(3D scene scripts)
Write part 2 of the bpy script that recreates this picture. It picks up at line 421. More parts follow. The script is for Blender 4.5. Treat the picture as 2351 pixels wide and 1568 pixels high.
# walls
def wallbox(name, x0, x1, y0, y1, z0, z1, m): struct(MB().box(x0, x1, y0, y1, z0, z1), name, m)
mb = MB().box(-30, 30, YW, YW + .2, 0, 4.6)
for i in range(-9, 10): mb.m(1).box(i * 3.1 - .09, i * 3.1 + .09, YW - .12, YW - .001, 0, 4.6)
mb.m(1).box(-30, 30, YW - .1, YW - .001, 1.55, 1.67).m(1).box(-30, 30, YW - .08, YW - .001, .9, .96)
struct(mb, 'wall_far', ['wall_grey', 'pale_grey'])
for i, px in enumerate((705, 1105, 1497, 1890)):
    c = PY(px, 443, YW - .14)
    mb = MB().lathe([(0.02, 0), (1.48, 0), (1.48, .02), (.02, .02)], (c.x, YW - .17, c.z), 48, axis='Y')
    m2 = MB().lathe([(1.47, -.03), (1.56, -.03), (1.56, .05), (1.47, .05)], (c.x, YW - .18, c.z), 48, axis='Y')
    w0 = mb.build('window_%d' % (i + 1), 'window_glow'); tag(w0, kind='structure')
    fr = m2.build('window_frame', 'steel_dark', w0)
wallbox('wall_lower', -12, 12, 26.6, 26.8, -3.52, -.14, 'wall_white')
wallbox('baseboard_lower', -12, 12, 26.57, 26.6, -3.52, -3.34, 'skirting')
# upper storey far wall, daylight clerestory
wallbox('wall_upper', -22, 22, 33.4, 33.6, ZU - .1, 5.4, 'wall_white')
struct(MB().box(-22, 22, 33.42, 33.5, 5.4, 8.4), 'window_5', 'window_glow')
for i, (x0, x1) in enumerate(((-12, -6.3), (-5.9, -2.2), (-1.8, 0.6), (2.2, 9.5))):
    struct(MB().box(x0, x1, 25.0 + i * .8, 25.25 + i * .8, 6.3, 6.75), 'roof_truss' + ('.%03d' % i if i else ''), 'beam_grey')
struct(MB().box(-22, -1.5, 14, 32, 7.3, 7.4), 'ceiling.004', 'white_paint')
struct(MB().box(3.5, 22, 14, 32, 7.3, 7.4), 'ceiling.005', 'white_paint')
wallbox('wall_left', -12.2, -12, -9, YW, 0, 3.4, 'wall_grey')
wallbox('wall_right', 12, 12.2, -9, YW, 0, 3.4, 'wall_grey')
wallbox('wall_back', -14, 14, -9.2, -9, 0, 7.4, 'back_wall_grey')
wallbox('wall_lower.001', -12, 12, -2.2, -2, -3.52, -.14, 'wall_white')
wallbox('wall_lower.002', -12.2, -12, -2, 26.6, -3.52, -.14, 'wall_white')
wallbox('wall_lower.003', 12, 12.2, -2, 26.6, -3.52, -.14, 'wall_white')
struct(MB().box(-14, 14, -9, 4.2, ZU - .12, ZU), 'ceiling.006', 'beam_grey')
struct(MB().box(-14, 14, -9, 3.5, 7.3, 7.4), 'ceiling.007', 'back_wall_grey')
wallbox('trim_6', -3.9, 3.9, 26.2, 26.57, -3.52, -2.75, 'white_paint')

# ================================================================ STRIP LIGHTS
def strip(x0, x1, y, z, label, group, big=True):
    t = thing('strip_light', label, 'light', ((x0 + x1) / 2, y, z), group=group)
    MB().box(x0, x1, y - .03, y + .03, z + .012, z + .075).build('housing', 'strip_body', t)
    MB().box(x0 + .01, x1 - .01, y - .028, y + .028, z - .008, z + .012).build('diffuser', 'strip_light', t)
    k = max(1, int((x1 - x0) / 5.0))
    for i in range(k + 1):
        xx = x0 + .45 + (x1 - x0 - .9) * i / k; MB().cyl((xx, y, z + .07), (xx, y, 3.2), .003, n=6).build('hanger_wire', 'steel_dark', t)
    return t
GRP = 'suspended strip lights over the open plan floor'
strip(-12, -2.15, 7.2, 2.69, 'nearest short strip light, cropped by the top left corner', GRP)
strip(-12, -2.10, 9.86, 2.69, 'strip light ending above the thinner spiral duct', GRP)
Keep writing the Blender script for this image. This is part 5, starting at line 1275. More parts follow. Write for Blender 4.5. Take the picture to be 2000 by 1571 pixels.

● **Job**
All the entries above need to be reproduced exactly.

● **Solution to this problem**
Write part 2 of the bpy script that recreates this picture. It picks up at line 421. More parts follow. The script is for Blender 4.5. Treat the picture as 2351 pixels wide and 1568 pixels high.
# walls
def wallbox(name, x0, x1, y0, y1, z0, z1, m): struct(MB().box(x0, x1, y0, y1, z0, z1), name, m)
mb = MB().box(-30, 30, YW, YW + .2, 0, 4.6)
for i in range(-9, 10): mb.m(1).box(i * 3.1 - .09, i * 3.1 + .09, YW - .12, YW - .001, 0, 4.6)
mb.m(1).box(-30, 30, YW - .1, YW - .001, 1.55, 1.67).m(1).box(-30, 30, YW - .08, YW - .001, .9, .96)
struct(mb, 'wall_far', ['wall_grey', 'pale_grey'])
for i, px in enumerate((705, 1105, 1497, 1890)):
    c = PY(px, 443, YW - .14)
    mb = MB().lathe([(0.02, 0), (1.48, 0), (1.48, .02), (.02, .02)], (c.x, YW - .17, c.z), 48, axis='Y')
    m2 = MB().lathe([(1.47, -.03), (1.56, -.03), (1.56, .05), (1.47, .05)], (c.x, YW - .18, c.z), 48, axis='Y')
    w0 = mb.build('window_%d' % (i + 1), 'window_glow'); tag(w0, kind='structure')
    fr = m2.build('window_frame', 'steel_dark', w0)
wallbox('wall_lower', -12, 12, 26.6, 26.8, -3.52, -.14, 'wall_white')
wallbox('baseboard_lower', -12, 12, 26.57, 26.6, -3.52, -3.34, 'skirting')
# upper storey far wall, daylight clerestory
wallbox('wall_upper', -22, 22, 33.4, 33.6, ZU - .1, 5.4, 'wall_white')
struct(MB().box(-22, 22, 33.42, 33.5, 5.4, 8.4), 'window_5', 'window_glow')
for i, (x0, x1) in enumerate(((-12, -6.3), (-5.9, -2.2), (-1.8, 0.6), (2.2, 9.5))):
    struct(MB().box(x0, x1, 25.0 + i * .8, 25.25 + i * .8, 6.3, 6.75), 'roof_truss' + ('.%03d' % i if i else ''), 'beam_grey')
struct(MB().box(-22, -1.5, 14, 32, 7.3, 7.4), 'ceiling.004', 'white_paint')
struct(MB().box(3.5, 22, 14, 32, 7.3, 7.4), 'ceiling.005', 'white_paint')
wallbox('wall_left', -12.2, -12, -9, YW, 0, 3.4, 'wall_grey')
wallbox('wall_right', 12, 12.2, -9, YW, 0, 3.4, 'wall_grey')
wallbox('wall_back', -14, 14, -9.2, -9, 0, 7.4, 'back_wall_grey')
wallbox('wall_lower.001', -12, 12, -2.2, -2, -3.52, -.14, 'wall_white')
wallbox('wall_lower.002', -12.2, -12, -2, 26.6, -3.52, -.14, 'wall_white')
wallbox('wall_lower.003', 12, 12.2, -2, 26.6, -3.52, -.14, 'wall_white')
struct(MB().box(-14, 14, -9, 4.2, ZU - .12, ZU), 'ceiling.006', 'beam_grey')
struct(MB().box(-14, 14, -9, 3.5, 7.3, 7.4), 'ceiling.007', 'back_wall_grey')
wallbox('trim_6', -3.9, 3.9, 26.2, 26.57, -3.52, -2.75, 'white_paint')

# ================================================================ STRIP LIGHTS
def strip(x0, x1, y, z, label, group, big=True):
    t = thing('strip_light', label, 'light', ((x0 + x1) / 2, y, z), group=group)
    MB().box(x0, x1, y - .03, y + .03, z + .012, z + .075).build('housing', 'strip_body', t)
    MB().box(x0 + .01, x1 - .01, y - .028, y + .028, z - .008, z + .012).build('diffuser', 'strip_light', t)
    k = max(1, int((x1 - x0) / 5.0))
    for i in range(k + 1):
        xx = x0 + .45 + (x1 - x0 - .9) * i / k; MB().cyl((xx, y, z + .07), (xx, y, 3.2), .003, n=6).build('hanger_wire', 'steel_dark', t)
    return t
GRP = 'suspended strip lights over the open plan floor'
strip(-12, -2.15, 7.2, 2.69, 'nearest short strip light, cropped by the top left corner', GRP)
strip(-12, -2.10, 9.86, 2.69, 'strip light ending above the thinner spiral duct', GRP)
Keep writing the Blender script for this image. This is part 5, starting at line 1275. More parts follow. Write for Blender 4.5. Take the picture to be 2000 by 1571 pixels.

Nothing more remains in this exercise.